--- Begin ---

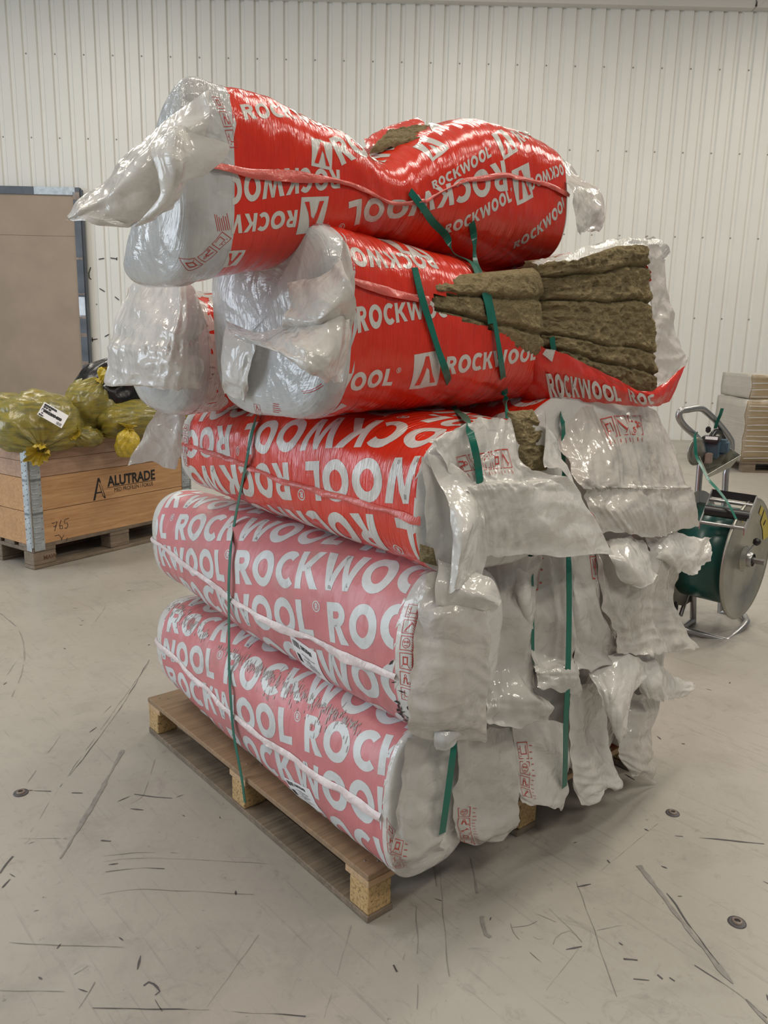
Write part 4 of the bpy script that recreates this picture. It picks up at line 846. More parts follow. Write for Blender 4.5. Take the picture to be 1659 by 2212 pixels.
# lower lip of the torn film, sagging away to the right
sheet('torn_film_lip', [[(0.5067, 0.0833, 1.359), (0.547, 0.01, 1.341), (0.6534, -0.0083, 1.311), (0.7978, -0.025, 1.266), (0.9441, -0.0417, 1.23), (1.154, -0.0167, 1.298)], [(0.5131, 0.0833, 1.285), (0.5606, 0.01, 1.281), (0.6606, -0.01, 1.264), (0.813, -0.025, 1.235), (0.9544, -0.0417, 1.211), (1.121, -0.025, 1.261)], [(0.5879, 0.1417, 1.209), (0.6162, 0.0417, 1.208), (0.7107, 0.0167, 1.205), (0.8437, -0.0083, 1.197), (0.9904, -0.025, 1.188), (1.077, -0.025, 1.196)]], M['red_plain'], L4, .004, 41, pleat=.003, pdir=0, edge=.005, mark_mat='letter', mark_off=.005,
      marks=frame_map(WORD, (.20, .90), (.052, -.012), (-.02, -.40)) + frame_map(WORD[:60], (.66, .75), (.055, -.02), (-.01, -.45)) + frame_map(_rect(0, 0, 1, 1), (.17, .18), (.05, .10), (.02, -.30)))
sheet('torn_film_edge', [[(0.4391, -0.0167, 1.534), (0.5113, -0.025, 1.554), (0.671, -0.025, 1.593), (0.8824, -0.025, 1.623), (1.054, -0, 1.608)], [(0.4364, -0.0333, 1.521), (0.5087, -0.0417, 1.538), (0.6376, -0.05, 1.576), (0.8577, -0.0417, 1.61), (0.9823, -0.0167, 1.583)]], M['letter'], L4, .006, 42, edge=.008, pleat=.003)
sheet('loose_end_film', [[(0.9932, 0.0417, 1.646), (1.04, 0.05, 1.647), (1.113, 0.0667, 1.636)], [(1.018, 0.0333, 1.514), (1.093, 0.05, 1.519), (1.168, 0.0667, 1.497)], [(1.043, 0.025, 1.388), (1.14, 0.0417, 1.39), (1.246, 0.0667, 1.364)], [(1.074, 0.0167, 1.244), (1.192, 0.0417, 1.247), (1.28, 0.0583, 1.309)]], M['flap'], L4, .010, 43, pleat=.004, pdir=1)
hm = MB()
sheet('end_fold', [[(-0.1667, 0.3195, 1.383), (-0.1667, 0.1846, 1.363), (-0.1667, 0.0512, 1.378), (-0.15, -0.0441, 1.405), (-0.1, -0.0402, 1.438)], [(-0.2333, 0.1842, 1.362), (-0.2417, 0.0318, 1.344), (-0.2333, -0.0608, 1.341), (-0.2, -0.1007, 1.35), (-0.125, -0.0651, 1.375)], [(-0.25, 0.1429, 1.355), (-0.2583, -0.0126, 1.325), (-0.25, -0.099, 1.31), (-0.2, -0.0918, 1.3), (-0.1333, -0.0591, 1.308)], [(-0.225, 0.1773, 1.349), (-0.225, 0.0313, 1.319), (-0.2167, -0.0629, 1.299), (-0.1667, -0.0568, 1.285), (-0.1417, -0.0607, 1.276)]], M['flap'], L4, .007, 44, pleat=.003, edge=.004)
sheet('end_fold', [[(-0.15, 0.0915, 1.449), (-0.15, -0.0003, 1.462), (-0.1333, -0.0416, 1.494)], [(-0.1833, 0.0499, 1.412), (-0.1917, -0.0582, 1.418), (-0.1583, -0.0978, 1.458)], [(-0.2, 0.0407, 1.386), (-0.2083, -0.0815, 1.385), (-0.15, -0.1064, 1.427)], [(-0.1667, 0.0993, 1.368), (-0.1833, -0.0472, 1.366), (-0.1333, -0.0809, 1.387)]], M['flap'], L4, .010, 45, edge=.005)
sheet('end_fold', [[(-0.1417, 0.376, 1.384), (-0.15, 0.2958, 1.367), (-0.15, 0.2116, 1.358)], [(-0.1667, 0.3588, 1.318), (-0.175, 0.2643, 1.316), (-0.1583, 0.2171, 1.317)], [(-0.175, 0.3465, 1.253), (-0.175, 0.2762, 1.247), (-0.1583, 0.2465, 1.255)], [(-0.15, 0.3719, 1.22), (-0.15, 0.2947, 1.212), (-0.1417, 0.2851, 1.212)]], M['flap'], L4, .012, 46, edge=.006)
sheet('end_fold', [[(-0.1042, -0.0126, 1.536), (-0.1, -0.0215, 1.523)], [(-0.1083, -0.0088, 1.498), (-0.1042, -0.0421, 1.464)], [(-0.125, -0.0389, 1.43), (-0.1083, -0.0541, 1.413)], [(-0.125, -0.0334, 1.346), (-0.1083, -0.0404, 1.342)], [(-0.125, -0.0156, 1.285), (-0.1167, -0.0282, 1.273)]], M['flap'], L4, .006, 47, edge=.004)
pk = PK['L4b']; lim = (pk.u_of(-.085), 9)
dec = rows(pk, (np.array((.02, .33)), np.array((.02, -.098)), np.array((.0875, .018))), lim, -1, 5, 2, reg=False) + rows(pk, (np.array((.12, .12)), np.array((.098, .03)), np.array((-.02, .0875))), (lim[0], .25), -1, 1, 2)
L4b, _ = new_pack('L4b', 'red pack left of the slit pack, its grey film end has a gathered white skirt', FILMS('red', 'silver', 'letter'), *lim, dec)
sheet('end_skirt', [[(-0.1667, 0.8008, 1.465), (-0.1667, 0.6738, 1.497), (-0.1667, 0.526, 1.485), (-0.1333, 0.4975, 1.431)], [(-0.2083, 0.7896, 1.388), (-0.2167, 0.613, 1.387), (-0.2083, 0.4603, 1.387), (-0.15, 0.4515, 1.368)], [(-0.2333, 0.7719, 1.324), (-0.25, 0.5577, 1.321), (-0.2333, 0.4365, 1.328), (-0.1667, 0.448, 1.342)], [(-0.25, 0.7798, 1.266), (-0.2583, 0.5696, 1.269), (-0.2417, 0.4232, 1.275), (-0.175, 0.4088, 1.286)], [(-0.25, 0.8199, 1.217), (-0.25, 0.6188, 1.232), (-0.2333, 0.4552, 1.23), (-0.175, 0.4158, 1.236)]], M['flap'], L4b, .011, 51, gather=.52, pleat=.004)
# -- top pack, bent over the stack
pk = PK['L5']; lim = (pk.u_of(-.29), pk.u_of(.70))
dec = []
for f in DEC['L5']['words']:
    if f is DEC['L5']['words'][2]: f = ((f[0]), (-.036, -.002), (.002, -.036))
    if f is DEC['L5']['words'][7]: f = (f[0], tuple(.72 * x for x in f[1]), f[2])
    dec += decal_word(pk, *norm_frame(f, .98), lim)
for f in DEC['L5']['logos']: dec += decal_logo(pk, *norm_frame(f, 1.0), lim)
dec += printed(pk, 'L5') + jag(pk, lim[0], .02, 1, 14, 9, 1)
def l5hole(c, n): return n[2] > .35 and ((c[0] - .175) / .11)**2 + ((c[1] - .24) / .13)**2 < 1 and False
L5, _ = new_pack('L5', 'bent red pack on top of the stack, with a twisted white film tail', FILMS('red', 'silver', 'letter'), *lim, dec)
fin(pk, lim[0] - .10, .72, .35, .016, M['seam'], 'film_seam', L5, 11, 90, .010, dv=((0, .25, .45, .62), (.315, .295, .285, .255)))
fin(pk, .72, lim[1] + .02, .33, .014, M['seam'], 'film_seam', L5, 12, 70, .009, dv=((.7, .85, 1.0, 1.3), (.24, .30, .305, .30)))
sheet('twisted_tail', [[(-0.55, 0.1641, 1.545), (-0.5, 0.1142, 1.603), (-0.4417, 0.0337, 1.672), (-0.3958, -0.0415, 1.731)], [(-0.5667, 0.1141, 1.534), (-0.525, 0.0459, 1.573), (-0.4667, -0.0159, 1.628), (-0.4, -0.0529, 1.686)], [(-0.5667, 0.1048, 1.527), (-0.525, 0.0398, 1.549), (-0.4667, -0.0045, 1.589), (-0.4083, -0.0252, 1.635)], [(-0.55, 0.0554, 1.519), (-0.5083, 0.0365, 1.533), (-0.4667, 0.0151, 1.556), (-0.4167, 0.0203, 1.588)], [(-0.5, 0.0398, 1.519), (-0.4833, 0.0326, 1.53), (-0.45, 0.0348, 1.548), (-0.4167, 0.0427, 1.578)]], M['flap'], L5, .008, 61, pleat=.004, pdir=1, edge=.004)
sheet('tail_fold', [[(-0.4667, -0.0187, 1.66), (-0.4583, -0.0746, 1.661), (-0.4417, -0.0897, 1.647), (-0.3917, -0.1047, 1.638)], [(-0.4833, -0.043, 1.621), (-0.475, -0.088, 1.629), (-0.45, -0.0892, 1.613), (-0.4, -0.0903, 1.613)], [(-0.4833, -0.056, 1.587), (-0.475, -0.0927, 1.589), (-0.4583, -0.0785, 1.584), (-0.4167, -0.0615, 1.592)], [(-0.4833, -0.0454, 1.555), (-0.475, -0.0644, 1.557), (-0.4583, -0.0623, 1.569), (-0.4333, -0.0321, 1.586)], [(-0.5, 0.0132, 1.518), (-0.4833, -0.0189, 1.53), (-0.4667, -0.0206, 1.546), (-0.4333, 0.004, 1.573)]], M['flap'], L5, .008, 62, edge=.004)
sheet('end_fold', [[(0.6516, 0.1667, 1.848), (0.749, 0.2167, 1.879), (0.8126, 0.2333, 1.857)], [(0.6937, 0.15, 1.782), (0.7841, 0.1833, 1.799), (0.8963, 0.2167, 1.807)], [(0.6745, 0.0833, 1.721), (0.8288, 0.1417, 1.757), (0.9274, 0.1833, 1.777)], [(0.6998, 0.0833, 1.669), (0.8418, 0.1333, 1.695), (0.9721, 0.1833, 1.708)], [(0.7202, 0.0833, 1.628), (0.8078, 0.1167, 1.648), (0.9251, 0.1667, 1.664)]], M['flap'], L5, .012, 63)
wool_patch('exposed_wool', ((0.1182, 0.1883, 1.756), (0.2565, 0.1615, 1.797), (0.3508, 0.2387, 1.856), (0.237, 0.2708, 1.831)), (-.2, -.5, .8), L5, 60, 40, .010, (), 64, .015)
sheet('torn_film_edge', [[(0.1831, 0.2907, 1.808), (0.266, 0.2985, 1.849), (0.3559, 0.3003, 1.878)], [(0.1261, 0.2078, 1.764), (0.2315, 0.2491, 1.817), (0.3503, 0.2523, 1.851)]], M['red_plain'], L5, .010, 65)
sheet('torn_film_edge', [[(0.3296, 0.2306, 1.853), (0.3379, 0.1838, 1.832), (0.3517, 0.1588, 1.815)], [(0.281, 0.1669, 1.815), (0.2898, 0.1329, 1.79), (0.3239, 0.13, 1.79)]], M['letter'], L5, .008, 66)
sheet('torn_film_edge', [[(0.6589, 0.2374, 1.894), (0.6705, 0.2274, 1.901), (0.6828, 0.2168, 1.892)], [(0.6234, 0.202, 1.862), (0.6353, 0.1918, 1.858), (0.6467, 0.1819, 1.863)]], M['letter'], L5, .008, 67)
wool_patch('exposed_wool', ((0.6185, 0.193, 1.858), (0.6338, 0.1798, 1.856), (0.6492, 0.193, 1.882), (0.6348, 0.2054, 1.882)), (-.5, -.6, .3), L5, 14, 14, .006, (), 68, .01)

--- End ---

## [TASK DETAILS]
The lines to quote run from the one containing "(), 64, .015)" through the final line of the material above; please give them exactly, both ends included, and nothing else.

## [FINAL RESULT]
wool_patch('exposed_wool', ((0.1182, 0.1883, 1.756), (0.2565, 0.1615, 1.797), (0.3508, 0.2387, 1.856), (0.237, 0.2708, 1.831)), (-.2, -.5, .8), L5, 60, 40, .010, (), 64, .015)
sheet('torn_film_edge', [[(0.1831, 0.2907, 1.808), (0.266, 0.2985, 1.849), (0.3559, 0.3003, 1.878)], [(0.1261, 0.2078, 1.764), (0.2315, 0.2491, 1.817), (0.3503, 0.2523, 1.851)]], M['red_plain'], L5, .010, 65)
sheet('torn_film_edge', [[(0.3296, 0.2306, 1.853), (0.3379, 0.1838, 1.832), (0.3517, 0.1588, 1.815)], [(0.281, 0.1669, 1.815), (0.2898, 0.1329, 1.79), (0.3239, 0.13, 1.79)]], M['letter'], L5, .008, 66)
sheet('torn_film_edge', [[(0.6589, 0.2374, 1.894), (0.6705, 0.2274, 1.901), (0.6828, 0.2168, 1.892)], [(0.6234, 0.202, 1.862), (0.6353, 0.1918, 1.858), (0.6467, 0.1819, 1.863)]], M['letter'], L5, .008, 67)
wool_patch('exposed_wool', ((0.6185, 0.193, 1.858), (0.6338, 0.1798, 1.856), (0.6492, 0.193, 1.882), (0.6348, 0.2054, 1.882)), (-.5, -.6, .3), L5, 14, 14, .006, (), 68, .01)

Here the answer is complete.